The family is universal, an inevitable institution created out of our very nature. Governments did not invent it, and most, if not all, state interventions into the family are destructive. This is clear not just from policies that undermine family autonomy —compulsory schooling, laws on delinquency and child abuse, no-fault divorce—but even more from tax policies that confiscate (in my case) over half the family’s household income to waste on pernicious follies like “Star Wars” defense systems, free infanticide, and the subsidies for drugs, crime, and illegitimacy which, in polite usage, are called “welfare.” We have to quit talking about what governments can do to save the family and concentrate on undoing all their massive efforts to impoverish families and undermine their autonomy.

The family is not some rare exotic art form, like stained glass, whose secrets must be preserved and drilled into generation after generation of human beings. Two dumb kids stranded on a desert island would reinvent marriage and family without any prompting.
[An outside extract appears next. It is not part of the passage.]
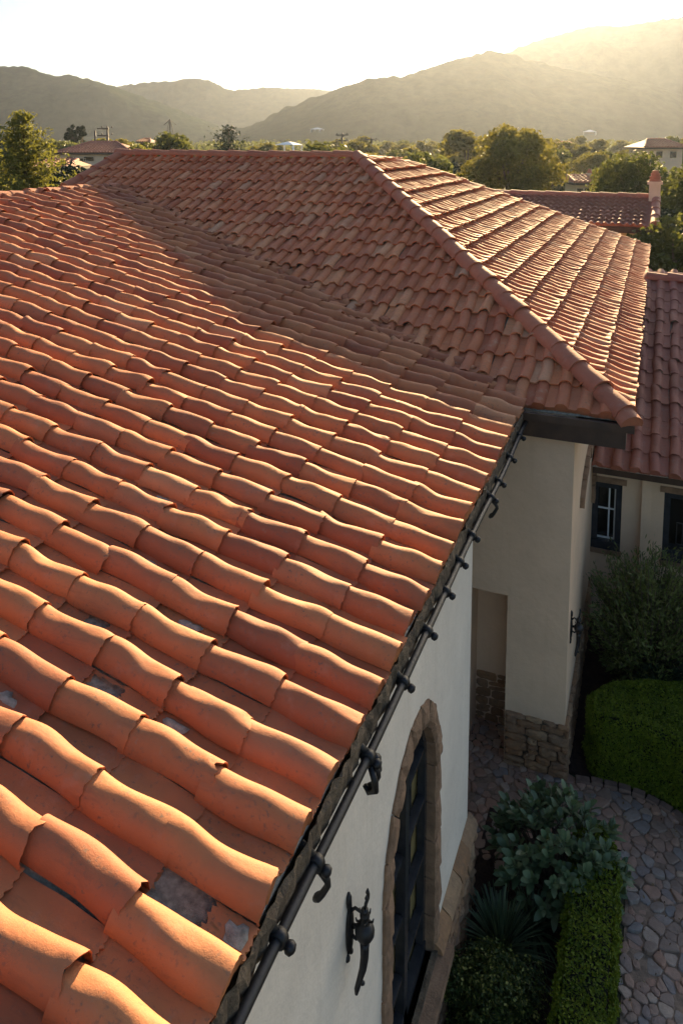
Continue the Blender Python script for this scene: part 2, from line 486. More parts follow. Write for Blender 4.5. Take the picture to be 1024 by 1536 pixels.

Marriage and family are natural institutions, and although they can be corrupted, distorted, and damaged by human arrogance and folly, the results will always be the same: social collapse followed by a renewal of all the ancient and beautiful things without which human life is impossible. If we could ever succeed in lifting the dead hand of government from our everyday lives—cutting taxes and rolling back virtually all the social legislation of the past 100 years—we should not have to worry about the family. American families would take care of themselves, as they have always done.